## To do
Please quote only the lines that start at the one with "b.inputs['Metallic'].default_value=.92" and go on to the last line of the data, both ends kept.

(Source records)
▼

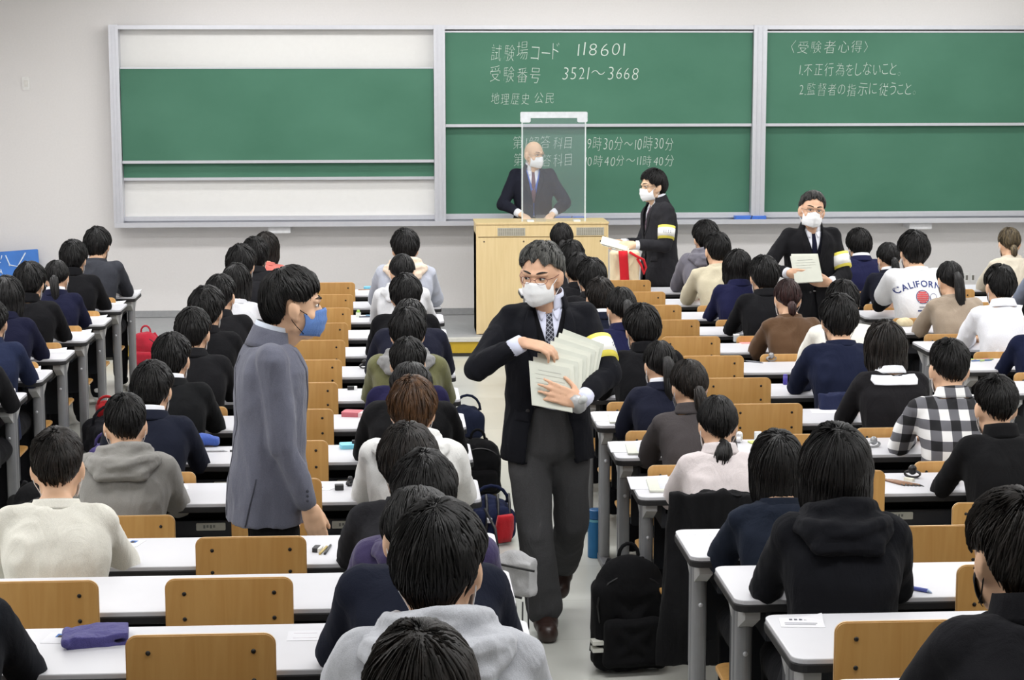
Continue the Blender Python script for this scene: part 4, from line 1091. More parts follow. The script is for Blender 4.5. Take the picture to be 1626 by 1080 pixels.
def staff(name_label, loc, rz, s, J, suit, hair, hairm, vest=None, tie=(40, 42, 60), trousers=(34, 34, 38), shirtc=(228, 230, 238), brow=(30, 26, 24), glasses=None, mask=None, skin=None, gap=None, hem=.74, band=None, gaze=0.0, e=.026, buttons=True, shoes=(52, 36, 32), closed=.55, vox=.0065, loops=None):
    root = empty('person', loc, rz, s); tag(root, name_label, 'person')
    put('body', body_mesh('body', J, vox, True), skin or SKIN2, root)
    sm = cloth('staff_%d_%d_%d' % suit, suit, vary=.05 if max(suit) < 70 else .16, fold=.5)
    shm = cloth('shirt_%d' % shirtc[0], shirtc, vary=.03, fold=.2); tr = cloth('slacks_%d_%d' % trousers[:2], trousers, vary=.16, fold=.5)
    sh = put('shirt', trunk_mesh('shirt', J, .000, .86), shm, root)
    inner = sh.data
    vc = interp([(1.15, 0), (1.20, .010), (1.40, .060), (1.44, .075)])
    if vest:
        vm = cut_front(trunk_mesh('vest', J, .009, .95), interp([(1.22, -1), (1.225, .003), (1.42, .058), (1.5, .08)]))
        put('vest', vm, cloth('vest_%d_%d' % vest[:2], vest, vary=.05 if max(vest) < 70 else .1), root); inner = vm
    put('trousers', legs_mesh('trousers', J, .011, .012, 4, 1.0, .085), tr, root)
    for q in 'LR': put('shoe', shoe_mesh('shoe', J['an' + q], J['to' + q], .006, 1.22), plain('shoe_%d' % shoes[0], shoes, .35), root)
    gp = interp(gap or [(.70, .045), (.95, .012), (1.10, .004), (1.16, .012), (1.36, .052), (1.43, .068), (1.5, .09)])
    jm = top_mesh('jacket', J, e, .95, [(0, -.004, hem, .205, .152), (0, 0, hem + .05, .203, .150), (0, 0, .905, .198, .148)], voxel=.0085, folds=.014, seed=len(name_label), arm=.017, flat=.010, smooth=4)
    full = bvh_of(jm)
    jm = cut_front(jm, gp, -.02)
    jo = put('jacket', jm, sm, root); so = jo.modifiers.new('thickness', 'SOLIDIFY'); so.thickness = .004; so.offset = -1
    # lapels lie on the jacket fronts beside the opening
    for sd in (-1, 1):
        inn = [(sd * (gp(z) + .001), .6, z) for z in (1.412, 1.37, 1.32, 1.26, 1.20, 1.155)]
        out = [(sd * (gp(z) + wd), .6, z) for z, wd in ((1.412, .022), (1.365, .046), (1.33, .052), (1.26, .044), (1.20, .026), (1.155, .004))]
        put('lapel', patch('lapel', full, inn, out, (0, -1, 0), .005, .003, 4, 14), sm, jo)
        put('pocket_flap', patch('pocket_flap', full, [(sd * .085, .6, .985), (sd * .082, .6, .945)], [(sd * .150, .6, .992), (sd * .148, .6, .950)], (0, -1, 0), .004, .003, 5, 3), sm, jo)
    put('collar', collar_band(J, 1.405, 1.475, .098, .074, .006, open_=.85).mesh('collar', True), sm, jo)
    put('shirt_collar', collar_band(J, 1.425, 1.492, .074, .064, .005, open_=.28).mesh('shirt_collar', True), shm, sh)
    ib = bvh_of(sh.data, inner)
    ly = J['c7'].y
    for sd in (-1, 1):
        put('collar_point', patch('collar_point', ib, [(sd * .006, .6, 1.437), (sd * .014, .6, 1.405), (sd * .030, .6, 1.372)], [(sd * .046, .6, 1.440), (sd * .048, .6, 1.405), (sd * .036, .6, 1.374)], (0, -1, 0), .009, .003, 4, 6), shm, sh)
    if tie:
        put('tie', patch('tie', ib, [(-.013, .6, 1.440), (-.011, .6, 1.405), (-.017, .6, 1.33), (-.022, .6, 1.20), (-.022, .6, 1.12)], [(.013, .6, 1.440), (.011, .6, 1.405), (.017, .6, 1.33), (.022, .6, 1.20), (.022, .6, 1.12)], (0, -1, 0), .007 if not vest else .002, .004, 4, 16), tie if not isinstance(tie, tuple) else cloth('tie_%d_%d' % tie[:2], tie), sh)
    if buttons:
        for z in (.99, 1.09):
            h = full.ray_cast(Vector((gp(z) + .022, .6, z)), Vector((0, -1, 0)))
            if h[0]: MB().ell(h[0], (.009, .004, .009), n=12, m=6).put('button', plain('button_dark', (46, 44, 48), .3), jo, None, True)
    for q in 'LR':
        d = (J['wr' + q] - J['el' + q]).normalized()
        if J.get('nocuff'): continue
        c = MB(); c.tube([J['wr' + q] - d * .060, J['wr' + q] - d * .006], [.038, .0365], 18); c.put('cuff', shm, root, None, True)
    if hair: put('hair', hair_mesh('hair', hair, 3 + len(name_label), 700, hair.get('mess', .5)), hairm, root, J['head'])
    if mask:
        fm = put('face_mask', MASK, mask, root, J['head']); [put('ear_loop', L_, loops or mask, fm) for L_ in LOOPS]
    face_parts(root, J, brow, glasses, gaze, closed)
    if band:
        a, b = J['sh' + band], J['el' + band]; d = (b - a)
        yl = plain('armband_yellow', (236, 222, 92), .6); wh = plain('armband_white', (238, 238, 234), .6)
        t0, t1 = .42, .80
        bo = MB().tube([a + d * t0, a + d * (t0 + t1) / 2, a + d * t1], [.0715, .0695, .0675], 24).put('armband', yl, root, None, True)
        MB().tube([a + d * (t0 + .07), a + d * (t1 - .07)], [.0725, .0693], 24).put('armband_field', wh, bo, None, True)
        u = d.normalized(); mk = MB(); mid = a + d * (t0 + t1) / 2
        side = Vector((-1 if band == 'L' else 1, .35, 0)); side = (side - u * side.dot(u)).normalized(); t = u.cross(side)
        for k in range(4):
            for j in range(2):
                ang = (k - 1.5) * .26; r = .0715
                p = mid + side * r * math.cos(ang) + t * r * math.sin(ang) + u * (.006 if j else -.008)
                mk.cone(p - t * .004, p + t * .004, .0016, n=6, m=2); mk.cone(p - u * .004, p + u * .004, .0014, n=6, m=2)
        mk.put('band_marks', plain('mark_grey', (96, 98, 116), .7), bo)
    return root, jo
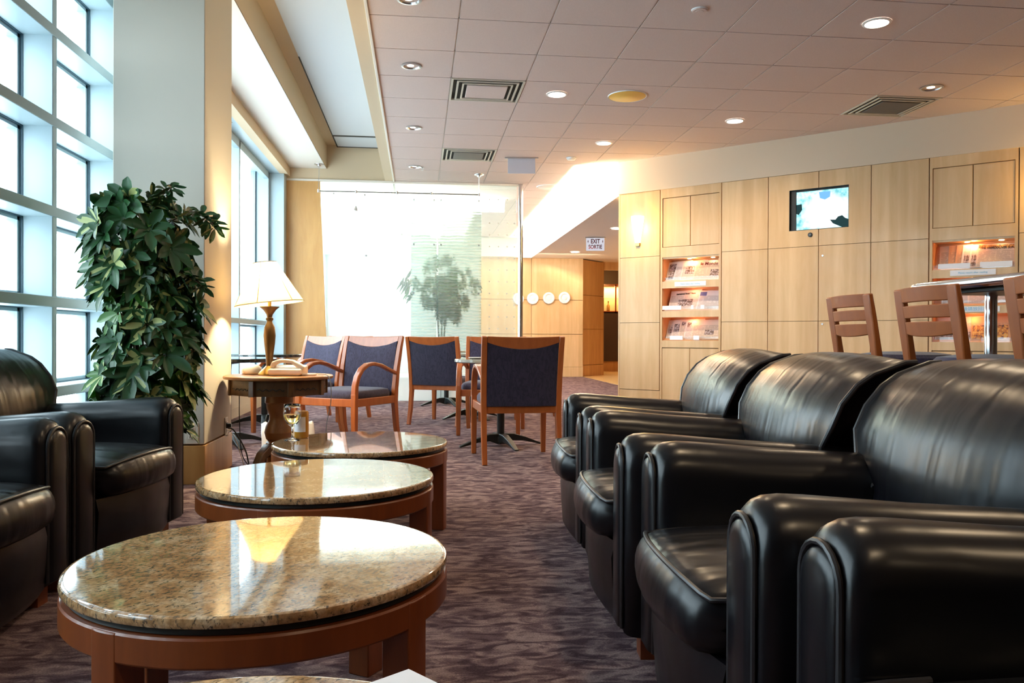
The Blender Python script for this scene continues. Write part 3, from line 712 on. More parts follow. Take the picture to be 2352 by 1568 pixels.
t = thing('table_lamp', 'lit table lamp with tilted cream shade and dark bronze stem', 'table lamp', (LX, LY, .6155))
MB().lathe([(0, 0), (.072, 0), (.072, .006), (.060, .022), (.035, .045), (.022, .058), (0, .058)], 40, caps=False).obj('base', M['brass'], t, smooth=True)
MB().lathe([(.020, .055), (.024, .12), (.034, .20), (.038, .25), (.033, .305), (.018, .335), (.017, .345), (.023, .350), (.023, .362), (.016, .368), (.020, .385), (.040, .415), (.061, .432), (.061, .436), (.0, .436)], 32, caps=False).obj('stem', M['bronze'], t, smooth=True)
MB().lathe([(.011, .436), (.011, .60)], 16).obj('neck', M['brass'], t, smooth=True)
sh = bpy.data.materials.new('lamp_shade_fabric'); sh.use_nodes = True; tt = sh.node_tree; tt.nodes.clear()
oo = tt.nodes.new('ShaderNodeOutputMaterial'); a_ = tt.nodes.new('ShaderNodeBsdfTranslucent'); b_ = tt.nodes.new('ShaderNodeBsdfDiffuse'); mx = tt.nodes.new('ShaderNodeMixShader')
a_.inputs[0].default_value = (.95, .74, .36, 1); b_.inputs[0].default_value = (.85, .76, .60, 1); mx.inputs[0].default_value = .45
tt.links.new(a_.outputs[0], mx.inputs[1]); tt.links.new(b_.outputs[0], mx.inputs[2]); tt.links.new(mx.outputs[0], oo.inputs[0])
tilt = Matrix.Rotation(R(-6.5), 4, 'Y')
prof = [(.213, 0), (.165, .085), (.122, .165), (.088, .225), (.073, .262)]
so = MB().lathe(prof, 48, caps=False).obj('lamp_shade', sh, t, smooth=True, loc=(0, 0, .455), rot=(0, R(-6.5), 0))
MB().tube([(.213*math.cos(R(7.5*k)), .213*math.sin(R(7.5*k)), 0) for k in range(48)], .003, 6, closed=True).obj('hem', mat('hem_trim', (.75, .55, .25), .6), so)
MB().tube([(.073*math.cos(R(15*k)), .073*math.sin(R(15*k)), .262) for k in range(24)], .003, 6, closed=True).obj('hem', M['plastic'], so)
sm = MB()
for k in range(6):
    a = R(20 + 60*k); sm.tube([(r*math.cos(a)*1.004, r*math.sin(a)*1.004, z) for r, z in prof], .0022, 5)
sm.obj('seam', mat('seam_thread', (.65, .42, .16), .6), so)
MB().lathe([(.0, .11), (.022, .10), (.030, .075), (.024, .045), (.013, .02), (.013, .0)], 20, c=(0, 0, .565), caps=False).obj('bulb', emit('bulb_glow', (1, .86, .6), 40), t, smooth='all')
lamp('POINT', 'table_lamp_bulb', (LX, LY, 1.245), 95, (1, .80, .46), .04)
# phone
t = thing('telephone', 'cream corded desk telephone on the pedestal table', 'telephone', (-.815, 5.20, .6155), R(-8))
MB().loft([[(-.105*s + dx, -.075*s, z), (.105*s + dx, -.075*s, z), (.105*s + dx, .085*s, z + bz), (-.105*s + dx, .085*s, z + bz)] for s, z, dx, bz in ((.82, 0, 0, 0), (1, .012, 0, 0), (1, .034, 0, .02), (.93, .044, 0, .022))]).obj('body', M['plastic'], t, bevel=.006, seg=3)
MB().sweep([(-.085, -.03, .05), (-.075, -.03, .078), (-.04, -.03, .092), (0, -.03, .094), (.04, -.03, .088), (.08, -.03, .064), (.115, -.03, .04)], [.046, .05, .04, .038, .04, .05, .046], [.03, .03, .024, .022, .024, .03, .034], (0, 1, 0)).obj('handset', M['plastic'], t, bevel=.008, seg=3)
MB().box(.10, .19, -.05, -.02, .002, .016).obj('cord_boot', M['plastic'], t, bevel=.006)
t = thing('white_box', 'small rounded white box half hidden behind the lamp base', 'box', (-1.075, 5.40, .6155), R(20))  # unclear white object, built as a plain rounded box
MB().loft([[(-.06*s, -.05*s, z), (.06*s, -.05*s, z), (.06*s, .05*s, z), (-.06*s, .05*s, z)] for s, z in ((1, 0), (1, .03), (.8, .052), (.45, .062))]).obj('body', M['white'], t, bevel=.012, seg=4)
# cords
def cord(name, pts, r, m, label, n=8):
    P = [Vector(p) for p in pts]; P = [P[0]*2 - P[1]] + P + [P[-1]*2 - P[-2]]; out = []
    for i in range(1, len(P) - 2):
        for k in range(n):
            u = k/n; a, b, c, d = P[i-1], P[i], P[i+1], P[i+2]
            out.append(.5*((2*b) + (c - a)*u + (2*a - 5*b + 4*c - d)*u*u + (3*b - a - 3*c + d)*u**3))
    out.append(P[-2]); return tag(MB().tube(out, r, 8).obj(name, m, smooth='all'), label, 'cord')
cord('power_cord', [(-1.205, 5.30, .28), (-1.15, 5.25, .265), (-1.06, 5.15, .15), (-1.0, 5.02, .02), (-.93, 4.93, .006), (-.85, 4.95, .006)], .0045, M['cable'], 'black power cord running from column outlet down to carpet')
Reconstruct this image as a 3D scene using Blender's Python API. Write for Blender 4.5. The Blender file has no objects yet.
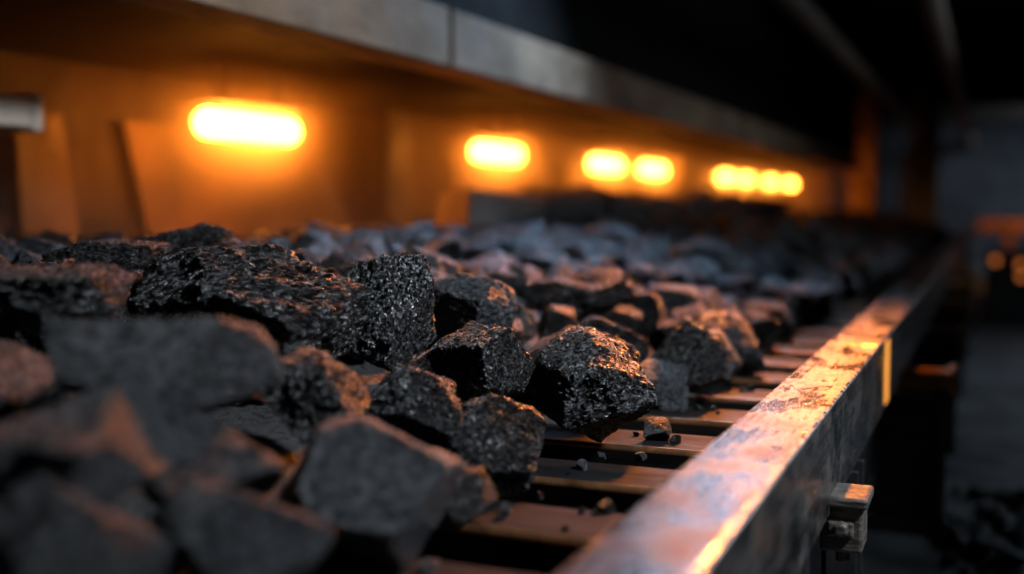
import bpy, bmesh, math, random
import numpy as np
from mathutils import Vector, Matrix, noise, Euler
H=1.1
sc=bpy.context.scene
sc.view_settings.view_transform='Standard'
sc.view_settings.look='None'
sc.view_settings.exposure=0
COL=sc.collection
def link(o,parent=None):
    COL.objects.link(o)
    if parent: o.parent=parent
    return o
def empty(name):
    e=bpy.data.objects.new(name,None); e.empty_display_size=.1
    return link(e)
# ---------- materials ----------
def newmat(name):
    m=bpy.data.materials.new(name); m.use_nodes=True
    nt=m.node_tree; b=nt.nodes['Principled BSDF']
    return m,nt,b
def N(nt,t,**k):
    n=nt.nodes.new(t)
    for a,v in k.items():
        if a in n.inputs: n.inputs[a].default_value=v
        else: setattr(n,a,v)
    return n
def ramp(nt,fac,stops):
    r=nt.nodes.new('ShaderNodeValToRGB'); nt.links.new(fac,r.inputs[0])
    els=r.color_ramp.elements
    while len(els)<len(stops): els.new(.5)
    for e,(p,c) in zip(els,stops):
        e.position=p; e.color=(c[0],c[1],c[2],1) if len(c)==3 else c
    return r
def g(v): return (v,v,v)
def surf(name,c1,c2,scale=4,rough=(.5,.8),metal=0,bump=.3,bdist=.01,stretch=(1,1,1),spec=.5,lo=.35,hi=.65,bscale=30):
    m,nt,b=newmat(name); L=nt.links
    tc=N(nt,'ShaderNodeTexCoord'); mp=N(nt,'ShaderNodeMapping'); mp.inputs['Scale'].default_value=stretch
    L.new(tc.outputs['Object'],mp.inputs[0])
    n=N(nt,'ShaderNodeTexNoise',Scale=scale,Detail=8.0,Roughness=.65); L.new(mp.outputs[0],n.inputs['Vector'])
    r=ramp(nt,n.outputs[0],[(lo,c1),(hi,c2)]); L.new(r.outputs[0],b.inputs['Base Color'])
    n2=N(nt,'ShaderNodeTexNoise',Scale=scale*3,Detail=6.0); L.new(mp.outputs[0],n2.inputs['Vector'])
    rr=ramp(nt,n2.outputs[0],[(.3,g(rough[0])),(.7,g(rough[1]))]); L.new(rr.outputs[0],b.inputs['Roughness'])
    b.inputs['Metallic'].default_value=metal; b.inputs['Specular IOR Level'].default_value=spec
    n3=N(nt,'ShaderNodeTexNoise',Scale=bscale,Detail=6.0); L.new(mp.outputs[0],n3.inputs['Vector'])
    bp=N(nt,'ShaderNodeBump',Strength=bump,Distance=bdist); L.new(n3.outputs[0],bp.inputs['Height']); L.new(bp.outputs[0],b.inputs['Normal'])
    return m
def railmat(name):
    m,nt,b=newmat(name); L=nt.links
    tc=N(nt,'ShaderNodeTexCoord'); mp=N(nt,'ShaderNodeMapping'); mp.inputs['Scale'].default_value=(1,.6,1)
    L.new(tc.outputs['Object'],mp.inputs[0])
    n=N(nt,'ShaderNodeTexNoise',Scale=10.0,Detail=12.0,Roughness=.72); L.new(mp.outputs[0],n.inputs['Vector'])
    ng=N(nt,'ShaderNodeTexNoise',Scale=150.0,Detail=4.0,Roughness=.7); L.new(tc.outputs['Object'],ng.inputs['Vector'])
    mx=N(nt,'ShaderNodeMath',operation='MULTIPLY_ADD'); L.new(ng.outputs[0],mx.inputs[0]); mx.inputs[1].default_value=.4; L.new(n.outputs[0],mx.inputs[2])
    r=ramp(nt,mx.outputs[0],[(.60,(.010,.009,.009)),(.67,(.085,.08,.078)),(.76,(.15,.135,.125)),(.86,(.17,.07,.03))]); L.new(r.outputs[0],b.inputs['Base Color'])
    mp2=N(nt,'ShaderNodeMapping'); mp2.inputs['Scale'].default_value=(60,1.2,60); L.new(tc.outputs['Object'],mp2.inputs[0])
    sc_=N(nt,'ShaderNodeTexNoise',Scale=2.5,Detail=4.0); L.new(mp2.outputs[0],sc_.inputs['Vector'])
    n2=N(nt,'ShaderNodeTexNoise',Scale=14.0,Detail=10.0,Roughness=.72); L.new(mp.outputs[0],n2.inputs['Vector'])
    ad=N(nt,'ShaderNodeMath',operation='ADD'); L.new(n2.outputs[0],ad.inputs[0])
    mu=N(nt,'ShaderNodeMath',operation='MULTIPLY'); L.new(sc_.outputs[0],mu.inputs[0]); mu.inputs[1].default_value=.3; L.new(mu.outputs[0],ad.inputs[1])
    rr=ramp(nt,ad.outputs[0],[(.56,g(.15)),(.76,g(.52))]); L.new(rr.outputs[0],b.inputs['Roughness'])
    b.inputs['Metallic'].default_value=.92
    a2=N(nt,'ShaderNodeMath',operation='ADD'); L.new(ng.outputs[0],a2.inputs[0]); L.new(mu.outputs[0],a2.inputs[1])
    bp=N(nt,'ShaderNodeBump',Strength=.35,Distance=.002); L.new(a2.outputs[0],bp.inputs['Height']); L.new(bp.outputs[0],b.inputs['Normal'])
    return m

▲

## Solution to this problem
    b.inputs['Metallic'].default_value=.92
    a2=N(nt,'ShaderNodeMath',operation='ADD'); L.new(ng.outputs[0],a2.inputs[0]); L.new(mu.outputs[0],a2.inputs[1])
    bp=N(nt,'ShaderNodeBump',Strength=.35,Distance=.002); L.new(a2.outputs[0],bp.inputs['Height']); L.new(bp.outputs[0],b.inputs['Normal'])
    return m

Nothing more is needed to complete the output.